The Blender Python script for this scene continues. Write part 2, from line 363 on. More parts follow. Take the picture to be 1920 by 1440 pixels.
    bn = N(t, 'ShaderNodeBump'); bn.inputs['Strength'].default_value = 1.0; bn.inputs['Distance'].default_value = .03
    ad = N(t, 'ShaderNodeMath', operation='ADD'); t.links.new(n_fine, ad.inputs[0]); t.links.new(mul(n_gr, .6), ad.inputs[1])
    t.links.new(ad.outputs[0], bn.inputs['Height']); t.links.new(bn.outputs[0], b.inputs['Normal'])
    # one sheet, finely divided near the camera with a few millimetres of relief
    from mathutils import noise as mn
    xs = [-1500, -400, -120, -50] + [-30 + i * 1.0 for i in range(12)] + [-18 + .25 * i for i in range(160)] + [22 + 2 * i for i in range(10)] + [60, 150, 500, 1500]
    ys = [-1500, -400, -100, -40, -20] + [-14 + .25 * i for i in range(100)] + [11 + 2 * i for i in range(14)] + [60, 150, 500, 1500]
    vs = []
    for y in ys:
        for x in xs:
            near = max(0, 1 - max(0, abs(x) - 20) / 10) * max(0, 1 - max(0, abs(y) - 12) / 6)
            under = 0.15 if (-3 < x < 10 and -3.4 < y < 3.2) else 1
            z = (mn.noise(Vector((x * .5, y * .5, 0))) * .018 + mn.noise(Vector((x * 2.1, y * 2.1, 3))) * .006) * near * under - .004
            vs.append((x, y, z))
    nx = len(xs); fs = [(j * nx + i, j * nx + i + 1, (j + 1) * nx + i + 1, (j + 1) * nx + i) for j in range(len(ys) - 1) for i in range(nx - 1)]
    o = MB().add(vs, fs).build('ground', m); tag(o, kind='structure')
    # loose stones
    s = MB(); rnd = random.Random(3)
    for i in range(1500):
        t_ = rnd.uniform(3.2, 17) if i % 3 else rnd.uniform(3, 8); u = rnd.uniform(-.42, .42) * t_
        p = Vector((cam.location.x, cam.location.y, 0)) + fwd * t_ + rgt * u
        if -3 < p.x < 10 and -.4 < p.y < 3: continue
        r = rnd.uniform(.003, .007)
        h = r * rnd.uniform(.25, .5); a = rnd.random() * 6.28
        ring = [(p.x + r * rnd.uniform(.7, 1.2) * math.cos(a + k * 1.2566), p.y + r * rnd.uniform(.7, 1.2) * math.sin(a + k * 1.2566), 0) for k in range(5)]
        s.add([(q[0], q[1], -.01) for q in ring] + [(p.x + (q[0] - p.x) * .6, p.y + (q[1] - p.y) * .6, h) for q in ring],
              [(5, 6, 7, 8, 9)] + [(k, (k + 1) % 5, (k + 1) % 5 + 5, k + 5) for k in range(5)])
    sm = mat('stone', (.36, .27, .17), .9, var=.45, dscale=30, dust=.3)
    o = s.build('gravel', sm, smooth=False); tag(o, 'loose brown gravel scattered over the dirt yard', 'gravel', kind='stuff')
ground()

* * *

Extract the complete listing verbatim.

The Blender Python script for this scene continues. Write part 2, from line 363 on. More parts follow. Take the picture to be 1920 by 1440 pixels.
    bn = N(t, 'ShaderNodeBump'); bn.inputs['Strength'].default_value = 1.0; bn.inputs['Distance'].default_value = .03
    ad = N(t, 'ShaderNodeMath', operation='ADD'); t.links.new(n_fine, ad.inputs[0]); t.links.new(mul(n_gr, .6), ad.inputs[1])
    t.links.new(ad.outputs[0], bn.inputs['Height']); t.links.new(bn.outputs[0], b.inputs['Normal'])
    # one sheet, finely divided near the camera with a few millimetres of relief
    from mathutils import noise as mn
    xs = [-1500, -400, -120, -50] + [-30 + i * 1.0 for i in range(12)] + [-18 + .25 * i for i in range(160)] + [22 + 2 * i for i in range(10)] + [60, 150, 500, 1500]
    ys = [-1500, -400, -100, -40, -20] + [-14 + .25 * i for i in range(100)] + [11 + 2 * i for i in range(14)] + [60, 150, 500, 1500]
    vs = []
    for y in ys:
        for x in xs:
            near = max(0, 1 - max(0, abs(x) - 20) / 10) * max(0, 1 - max(0, abs(y) - 12) / 6)
            under = 0.15 if (-3 < x < 10 and -3.4 < y < 3.2) else 1
            z = (mn.noise(Vector((x * .5, y * .5, 0))) * .018 + mn.noise(Vector((x * 2.1, y * 2.1, 3))) * .006) * near * under - .004
            vs.append((x, y, z))
    nx = len(xs); fs = [(j * nx + i, j * nx + i + 1, (j + 1) * nx + i + 1, (j + 1) * nx + i) for j in range(len(ys) - 1) for i in range(nx - 1)]
    o = MB().add(vs, fs).build('ground', m); tag(o, kind='structure')
    # loose stones
    s = MB(); rnd = random.Random(3)
    for i in range(1500):
        t_ = rnd.uniform(3.2, 17) if i % 3 else rnd.uniform(3, 8); u = rnd.uniform(-.42, .42) * t_
        p = Vector((cam.location.x, cam.location.y, 0)) + fwd * t_ + rgt * u
        if -3 < p.x < 10 and -.4 < p.y < 3: continue
        r = rnd.uniform(.003, .007)
        h = r * rnd.uniform(.25, .5); a = rnd.random() * 6.28
        ring = [(p.x + r * rnd.uniform(.7, 1.2) * math.cos(a + k * 1.2566), p.y + r * rnd.uniform(.7, 1.2) * math.sin(a + k * 1.2566), 0) for k in range(5)]
        s.add([(q[0], q[1], -.01) for q in ring] + [(p.x + (q[0] - p.x) * .6, p.y + (q[1] - p.y) * .6, h) for q in ring],
              [(5, 6, 7, 8, 9)] + [(k, (k + 1) % 5, (k + 1) % 5 + 5, k + 5) for k in range(5)])
    sm = mat('stone', (.36, .27, .17), .9, var=.45, dscale=30, dust=.3)
    o = s.build('gravel', sm, smooth=False); tag(o, 'loose brown gravel scattered over the dirt yard', 'gravel', kind='stuff')
ground()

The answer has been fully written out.